In my last post, I referenced the old comic-strip character, Fearless Fosdick, and I am sure that some of you had no idea what I was talking about. But some of you of a certain age (or those of you who, out of curiosity, googled “Fearless Fosdick”) will remember him as the comic-strip hero of Lil’ Abner—a one-track minded detective who unwittingly spread his own mayhem as he tried to find and catch criminals in his never-ending effort to protect the citizens of his city.
In one memorable storyline, Fosdick determined that the mastermind of a crime wave of murders and robberies was a Chippendale Chair (yes, a chair), and he destroyed every Chippendale chair he encountered in his quest to bring the one, elusive criminal to justice—leaving a lot of maimed furniture and ruined living rooms in his wake. Eventually, it became hard to tell which spree caused the worst damage: the crime wave spread by the rogue chair; or the pursuit of the lone chair by Fosdick.
Of course, because it was a comic strip, the storyline ended with the absurd capture, interrogation and execution of the gangster chair. But we don’t live in a comic-strip, and the times we face require actions that don’t destroy more than they fix. We can not afford to destroy the “new” Republican Party that Reagan tried to form—a party and a philosophy this country desperately needs at this time—just to purify our party of people with whom we don’t agree on every issue, priority, tactic or strategy.
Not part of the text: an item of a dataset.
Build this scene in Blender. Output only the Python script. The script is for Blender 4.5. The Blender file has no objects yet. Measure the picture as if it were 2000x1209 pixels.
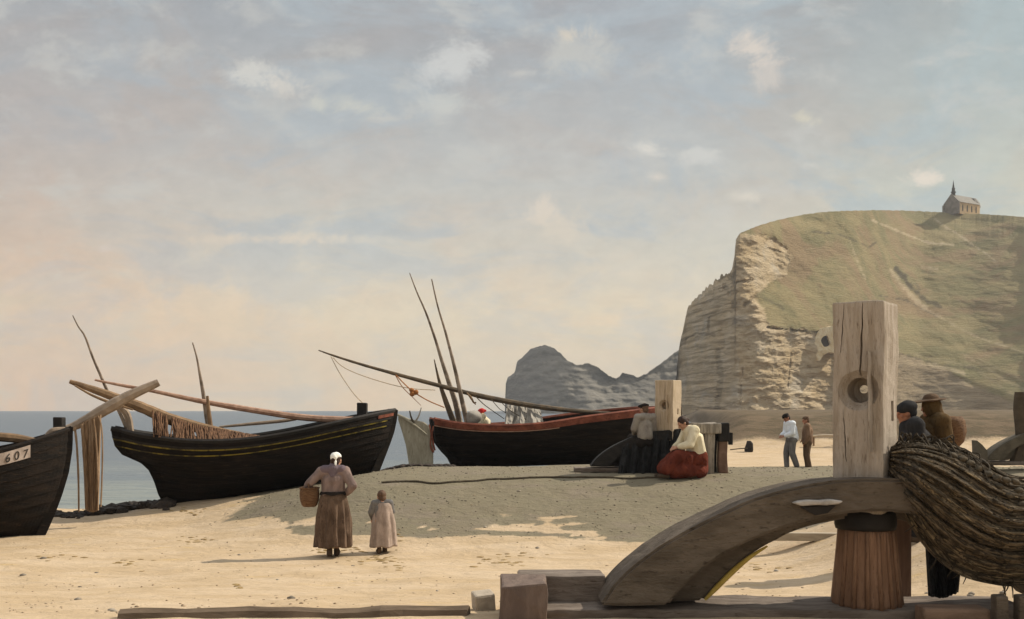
import bpy, bmesh, math, random
from mathutils import Vector, Matrix, noise as mn
random.seed(7)
R = math.radians
S = bpy.context.scene
COL = S.collection

# ------------------------------------------------------------------ camera / frame
F, CX, HY, EYE = 1920.0, 1000.0, 800.0, 2.28      # pixels of the 2000 px wide photograph, eye height in m
cam_d = bpy.data.cameras.new('camera'); cam = bpy.data.objects.new('camera', cam_d); COL.objects.link(cam)
cam.location = (0, 0, EYE); cam.rotation_euler = (R(90), 0, 0)
cam_d.sensor_width = 36; cam_d.lens = 36 * F / 2000; cam_d.shift_y = (HY - 604.5) / 2000
cam_d.clip_start = .1; cam_d.clip_end = 8000
S.camera = cam

# ------------------------------------------------------------------ light
SUN_EL = 39; SUN_AZ = (0.925, 0.38)
S.view_settings.view_transform = 'Standard'; S.view_settings.look = 'None'
S.view_settings.gamma = 1; S.view_settings.use_curve_mapping = False
S.view_settings.exposure = 0.0
sd = bpy.data.lights.new('sun', 'SUN'); sd.energy = 5.0; sd.angle = R(.6); sd.color = (1, .9, .74)
so = bpy.data.objects.new('sun', sd); COL.objects.link(so)
h = Vector((SUN_AZ[0], SUN_AZ[1], 0)).normalized()
sdir = Vector((h.x * math.cos(R(SUN_EL)), h.y * math.cos(R(SUN_EL)), math.sin(R(SUN_EL))))
so.rotation_euler = sdir.to_track_quat('Z', 'Y').to_euler(); so.location = sdir * 60

class NT:                                          # tiny node helper
    def __init__(s, tree): s.t = tree; s.n = tree.nodes; s.l = tree.links
    def new(s, typ, **kw):
        n = s.n.new(typ)
        for k, v in kw.items(): setattr(n, k, v)
        return n
    def put(s, sock, v):
        if isinstance(v, bpy.types.NodeSocket): s.l.new(v, sock)
        elif v is not None:
            if sock.type in ('RGBA',) and len(v) == 3: v = (*v, 1)
            sock.default_value = v
    def m(s, op, a, b=None, c=None, clamp=False):
        n = s.new('ShaderNodeMath', operation=op, use_clamp=clamp)
        for i, v in enumerate((a, b, c)): 
            if v is not None: s.put(n.inputs[i], v)
        return n.outputs[0]
    def mix(s, f, a, b, typ='MIX'):
        n = s.new('ShaderNodeMix', data_type='RGBA', blend_type=typ)
        s.put(n.inputs[0], f); s.put(n.inputs[6], a); s.put(n.inputs[7], b)
        return n.outputs[2]
    def sm(s, v, a, b):
        n = s.new('ShaderNodeMapRange', interpolation_type='SMOOTHSTEP')
        s.put(n.inputs[0], v); n.inputs[1].default_value = a; n.inputs[2].default_value = b
        return n.outputs[0]
    def noise(s, vec, scale, det=4, rough=.55, dist=0.):
        n = s.new('ShaderNodeTexNoise'); s.put(n.inputs['Vector'], vec)
        n.inputs['Scale'].default_value = scale; n.inputs['Detail'].default_value = det
        n.inputs['Roughness'].default_value = rough; n.inputs['Distortion'].default_value = dist
        return n.outputs[0]
    def scl(s, vec, sc, off=(0, 0, 0)):
        n = s.new('ShaderNodeMapping'); s.put(n.inputs[0], vec)
        n.inputs['Scale'].default_value = sc; n.inputs['Location'].default_value = off
        return n.outputs[0]
    def ramp(s, f, stops):
        n = s.new('ShaderNodeValToRGB'); s.put(n.inputs[0], f); e = n.color_ramp.elements
        while len(e) < len(stops): e.new(.5)
        for q, (p, c) in zip(e, stops): q.position = p; q.color = (*c, 1)
        return n.outputs[0]

# sky: daylight sky seen through a thin broken veil of cloud (infinitely far, by direction)
W = bpy.data.worlds.new('World'); S.world = W; W.use_nodes = True
k = NT(W.node_tree); k.n.clear()
wo = k.new('ShaderNodeOutputWorld')
sky = k.new('ShaderNodeTexSky', sky_type='NISHITA', sun_disc=False)
sky.sun_elevation = R(SUN_EL); sky.sun_rotation = math.atan2(SUN_AZ[0], SUN_AZ[1]); sky.dust_density = 2
bg1 = k.new('ShaderNodeBackground'); k.put(bg1.inputs[0], sky.outputs[0]); bg1.inputs[1].default_value = .08
tc = k.new('ShaderNodeTexCoord'); sep = k.new('ShaderNodeSeparateXYZ'); k.put(sep.inputs[0], tc.outputs['Generated'])
dx, dy, dz = sep.outputs
el = k.m('MAXIMUM', dz, 0)
ay = k.m('MAXIMUM', k.m('ABSOLUTE', dy), .08)
u_ = k.m('DIVIDE', dx, ay); v_ = k.m('DIVIDE', dz, ay)
base = k.ramp(el, [(0, (.93, .74, .50)), (.09, (.88, .735, .52)), (.16, (.68, .63, .525)), (.25, (.53, .53, .505)), (.36, (.40, .42, .435)), (.43, (.40, .42, .44)), (.62, (.85, .88, .95)), (1, (1.05, 1.08, 1.15))])  # overhead part, out of view, brightened to fill the shaded faces
cv = k.new('ShaderNodeCombineXYZ'); k.put(cv.inputs[0], u_); k.put(cv.inputs[1], v_)
uv = cv.outputs[0]
n1 = k.noise(k.scl(uv, (3.2, 6.5, 1)), 1.6, 6, .6, .5)
n2 = k.noise(k.scl(uv, (2.2, 4.6, 1), (3.1, 7.7, 0)), 2.2, 7, .62, .8)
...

This leads me to the folly of the great “RINO” hunt that some people, even some leaders and elected officials, have advocated in order to cleanse the GOP of impure members. Like the episode of the “Chippendale Chair,” the problem facing anyone who calls for this hunt is that the elusive RINO looks, talks, acts and votes—not like a rhinoceros (or a jackass)—but just like the rest of us elephants. Of course, we’ve been told that we will be able to detect this mutant in our herd because he or she won’t agree with us on every issue or priority, or with the pet issues and priorities of this or that self-proclaimed leader of our party. But if that is the test for detecting a RINO, are there any “real” elephants among us?
Think about that friend you sit with and work with in your local Republican club, or that person you block-walk with, or that candidate you’ve worked for—even if you seem to agree on the same general issues, and generally support the same causes and candidates, remember those few disagreements you’ve had over a few issues and priorities? Are they the RINOs, or are you the RINO?
If the RINO is sitting there with you in the same club, or working with you on the same campaign, isn’t it your duty to hunt him or her down and cull them from the herd? If the RINO is you, isn’t it your duty to leave the herd? Once we cull every potential RINO, will there be a herd left? If we disperse the herd, who will be the last elephant standing? Goodness, could it be that the dastardly RINO had enough cunning (or ammunition) to be the last elephant standing? Regardless of the identity of the last elephant, how in the world will he or she be able to keep the jackasses from keeping or regaining control of our politics and government?
Do you get how silly this has all become?
Unlike the “Chippendale Chair” comic-strip episode, the havoc that we are wreaking on the GOP by continuing the folly of the RINO hunt isn’t ending well, and it’s interesting to see who is getting shot in the hunt. Why did Chris Christie and Sarah Palin not run for President—could it be that one or both of them didn’t want the RINO bullseye on their back? And what of our own Governor Perry, who a fortnight ago was the darling of conservatives across the country, but who now has been impaled by the spear of immigration, and whose carcass now carries the brand of “RINO” to many in our herd?
For the sake of American Conservatism, for the sake of Reagan’s visions of a “new” Republican Party and of this country’s future, and for the sake of our children’s future, we need to stop following those who advocate comic-book approaches to our politics and our party. That is not to say that we don’t need to remove ineffective elected officials who’ve run as Republicans but governed like Democrats, but the primary battles needed to defeat such candidates should be fought on substance not silliness. If we are to regain a mature control of this nation based on its first principles, we need to look in the mirror and regain a maturity in our approach to conservatism.
To this end, over the coming months I will continue to identify any and all of our fellow Republicans who continue to advocate silliness and self-destruction as the “Fearless Fosdicks” they show themselves to be. Maybe, if they are shown the error of their ways, they will stop fighting their own teammates and start fighting their real opponents. We can’t afford to lose another election.
Ed,
You hope for too much. The trailer-park conservatives have co-opted the Republican Party. There is nothing left.
I've often wondered how a person can be a Republican other than in name. Is it blood type?
The term "RINO" is now as worthless as the word raciest. So overused that most people do not take them serious any more. We have some in the party that would "stone" the RINO's if they had the chance. Their time and money would be better served replacing Democrats.